Las medidas
cautelares tomadas por el juez Llarena están sin la menor duda ajustadas a
derecho. No faltaba más. Sin embargo, las valoraciones que añade al auto de
prisión me parecen enfáticas en exceso. Entiendo que no es riguroso comparar el
1-O con el 23-F. Este último fue un intento de vuelta atrás urdido en los
cuarteles; el 1-O, un acto de desobediencia deliberada a la legalidad
instituida, a partir de la lógica fantasiosa de que los votos de que se
disponía eran suficientes para el caso, y de que el concierto de las naciones
respaldaría sin fisuras algo concebido al modo de un “movimiento de liberación”,
dicho entre comillas muy grandes y muy visibles.
El tema no va a
acabar aquí, y el juez Llarena debería haber sido el primero en saberlo, de
haber levantado solo unos instantes la cabeza de los códigos y los legajos que
tiene extendidos encima de su escritorio, para asomarse a la realidad de lo que
pasa en la calle.
Otro que debería
haber sido el primero en saberlo, dicho sea de pasada, es nuestro presidente del
gobierno, de cuyo nombre no quiero acordarme porque no me da la gana. Su
alucinante inmovilidad en este tema como en otros merece una mención en el
libro Guinness de los récords. Su insensibilidad pasará a las canciones de
gesta del día de pasado mañana. Entrará en la leyenda como “el presidente que
nunca existió”. Será uno de los (ir)responsables principales de la deriva que
ahora va a tomar el conflicto catalán, cuando la “desafección” anunciada hace
años por Montilla se va convirtiendo aceleradamente en odio negro y retinto.
El maestro Josep
Ramoneda ha definido la situación de Cataluña en elpais (1) como de
enquistamiento y gangrena, debido a la «suma y confluencia de
irresponsabilidades sin fin». Urge en su artículo a buscar una solución en dos
tiempos: primero, encontrar una salida al callejón sin salida institucional,
conformando un gobierno libre de trabas judiciales y lo más representativo posible de la pluralidad existente; segundo, emprender una negociación con
el Estado en sentido amplio, hoy por hoy imposible.

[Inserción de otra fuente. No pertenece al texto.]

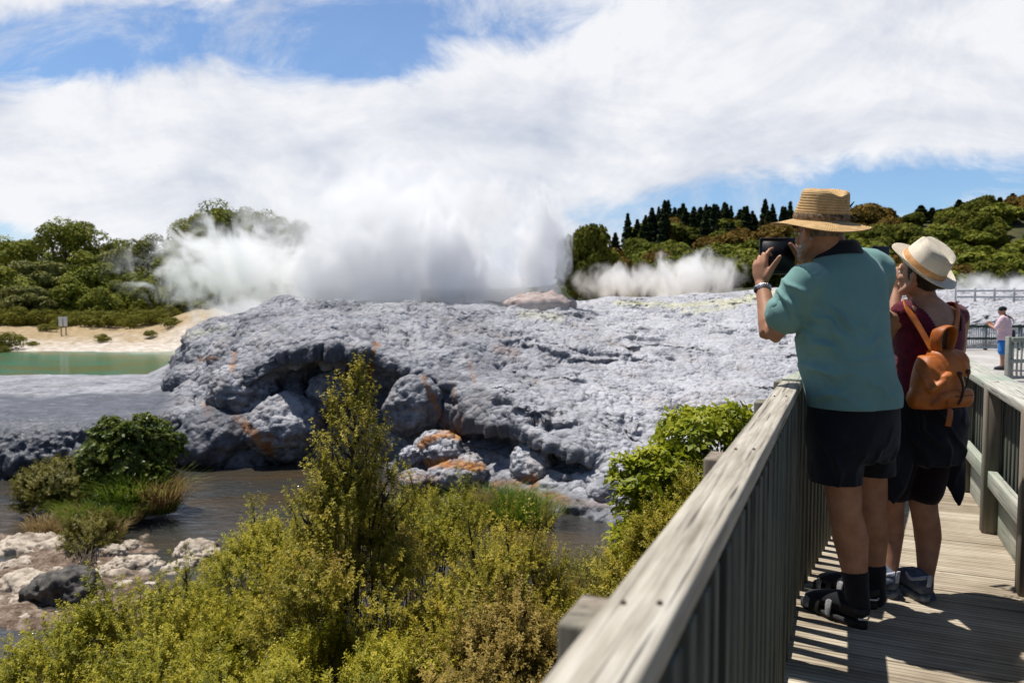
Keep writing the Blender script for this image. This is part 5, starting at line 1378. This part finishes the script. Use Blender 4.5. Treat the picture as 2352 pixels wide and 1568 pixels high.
    so = fuse("shorts", [stack([S(1958, 1052, 3.18, .180, .135), S(1957, 1020, 3.17, .200, .155), S(1960, 960, 3.17, .203, .152), S(1958, 900, 3.16, .192, .145), S(1952, 870, 3.16, .18, .14)]), sl, sr], .0085, NAVY, root, 5, folds(9, .006, [(at(1920, 1080, 3.0), .12, (1, 0, .2), .012), (at(2000, 1060, 3.1), .12, (1, 0, -.2), .010)], 58)); cut(so, .607); rim_and_solid(so, .004)
    # socks and sandals
    for hl, tt, kk in ((hL, tL, lk), (hR, tR, rk)):
        fuse("sock", [tube([kk[4].lerp(kk[3], .05), kk[4].lerp(kk[5], .4), kk[5]], [.0545, .0490, .046], 18, sub=3), foot_shape(hl, tt, .004)], .006, SOCK, root, 3)
        sd = thing("sandal", None, None, (0, 0, 0)); sd.parent = root; sd.location = -root.location
        sole("sole", hl - (tt - hl) * .06 - Vector((0, 0, .03)), tt + (tt - hl) * .05 - Vector((0, 0, .03)), RUBBER, sd, .0, .028, .052)
        ax = (tt - hl).normalized(); sdv = Vector((ax.y, -ax.x, 0)); L = (tt - hl).length
        for q, w, hgt, mt in ((.86, .050, .052, GREYS), (.66, .054, .075, RUBBER), (.46, .050, .098, GREYS)):
            m_ = hl + ax * L * q; pts = [m_ + sdv * w + UP * -.012, m_ + sdv * w * .85 + UP * (hgt * .45), m_ + UP * (hgt - .022), m_ - sdv * w * .85 + UP * (hgt * .45), m_ - sdv * w + UP * -.012]
            MB().add(*tube(pts, [(.016, .005)] * 5, 8, ref=ax.cross(UP) if False else UP + ax * .01, sub=4)).build("strap", mt, sd, True)
        pts = [hl + ax * .07 + sdv * .045 + UP * .05, hl + ax * -.005 + sdv * .034 + UP * .045, hl - ax * .022 + UP * .043, hl + ax * -.005 - sdv * .034 + UP * .045, hl + ax * .07 - sdv * .045 + UP * .05]
        MB().add(*tube(pts, [(.004, .014)] * 5, 8, ref=UP, sub=4)).build("heel_strap", RUBBER, sd, True)
        MB().add(*tube([p - ax * .004 - UP * .028 for p in pts[1:4]], [(.003, .004)] * 3, 8, ref=UP, sub=4)).build("pale_trim", WHITES, sd, True)
    # hat
    ht = hat(root, at(1885, 506, 3.14), *axes(hf + UP * .16, Vector((.02, -.10, 1)).normalized()), STRAW1, noisy("braided_band", (.02, .012, .008), (.36, .24, .13), 70, .8, .5), .103, .116, .134, .086, 24, .34, .10, .42, .10, seed=2, taper=.92, pinch=.26)
    kx = at(1944, 492, 3.10)
    MB().add(*tube([kx, kx + Vector((.008, 0, .022)), kx + Vector((.030, .0, .050))], [.007, .0055, .002], 8, sub=3)).add(*ball(kx + Vector((-.002, 0, -.004)), (.014, .012, .014))).add(*tube([kx, kx + Vector((.02, -.005, -.012)), kx + Vector((.038, .0, -.020))], [.006, .006, .003], 8)).build("band_knot", DARKL, ht, True)
    # glasses
    g = MB()
    for k in (-1, 1):
        ce = HL(.032 * k, .104, .006); g.add(*tube([ce + (HM.col[0] * math.cos(a) * .021 + HM.col[2] * math.sin(a) * .016) for a in np.linspace(0, 6.3, 20)], [.0016] * 20, 6))
        g.add(*tube([HL(.056 * k, .100, .010), HL(.078 * k, .05, .012), HL(.084 * k, -.012, .014)], [.0017] * 3, 6))
    g.add(*tube([HL(-.011, .107, .010), HL(.011, .107, .010)], [.0016] * 2, 6)); g.build("glasses", BLACKP, root, True)
    # watch
    ad = (wrL - elL).normalized(); wc = wrL - ad * .028; lx = ad.cross(Vector((0, -1, 0))).normalized(); ly = ad.cross(lx)
    ring = [wc + lx * math.cos(a) * .0335 + ly * math.sin(a) * .0325 for a in np.linspace(0, 2 * math.pi, 29)]
    wt = MB()
    for k in range(28):
        m_ = (ring[k] + ring[k + 1]) / 2; tg = (ring[k + 1] - ring[k]).normalized(); wt.box(m_, tg * .0030, ad * .010, tg.cross(ad) * .0022, .0008)
    wo = wt.build("watch", STEEL, root)
    fx = wc - lx * .034 if (wc - lx * .034).x < wc.x else wc + lx * .034
    MB().add(*ball(fx, ((.005, .016, .017), M3((fx - wc).normalized(), (fx - wc).normalized().cross(ad), ad)), 20)).build("dial", BLACKP, wo, True)
    # the tablet rests in his hands: a thing of its own
    c = at(1785, 588, 3.42); tf = Vector((.10, -1, -.05)).normalized(); tr_ = UP.cross(tf).normalized() * -1; tr_ = Vector((1, .10, .01)).normalized(); tu = tr_.cross(tf).normalized()
    if tu.z < 0: tu = -tu
    tb = thing("tablet", "small black tablet held up in the man's two hands", "tablet", c)
    MB().box(c, tr_ * .084, tf * .0055, tu * .081, .0045).build("case", BLACKP, tb)
    MB().box(c + tf * .0060, tr_ * .074, tf * .0006, tu * .066).build("screen", noisy("dark_screen", (.003, .004, .008), (.005, .006, .011), 2, .45, 0, spec=.3), tb)
man()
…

El sentido de esa
negociación sería el tantas veces publicitado de “recoser” los desgarrones y “resanar”
las heridas, para establecer puntos de partida nuevos en los que la autonomía y
la cooperación entre Cataluña (como parte) y España (como todo) se complementen y se equilibren.
Tanto en el
gobierno posibilista que se forme, como en la negociación posterior, deberían
tener voz todas las posiciones y las sensibilidades en presencia; no unas sí y
otras no, como para su desgracia han intentado los protagonistas pasivos del
auto del juez Llarena. Es precisamente en ese punto donde radica el delito que
se niegan a reconocer, disfrazándolo de libertad de expresión.
Libertad de
expresión para ellos, derecho a decidir solo de ellos. No hay que olvidarlo en
estos momentos de “martirio” que inducen a la compasión. Marta Rovira llegó a
pedir a las voces opositoras en el Parlament que mejor se callaran si iban a
poner trabas al avance hacia la independencia. No es una actitud ejemplar.
Tampoco lo es su fuga a Suiza, por mucho que vaya acompañada de pucheritos
sobre su deber de madre.
Son cuestiones, en
todo caso, sobre las que conviene meditar antes de ejercer el derecho a
decidir. Quien decide está obligado a saber que su decisión tiene
consecuencias, y no solo para sí mismo sino además para otras personas.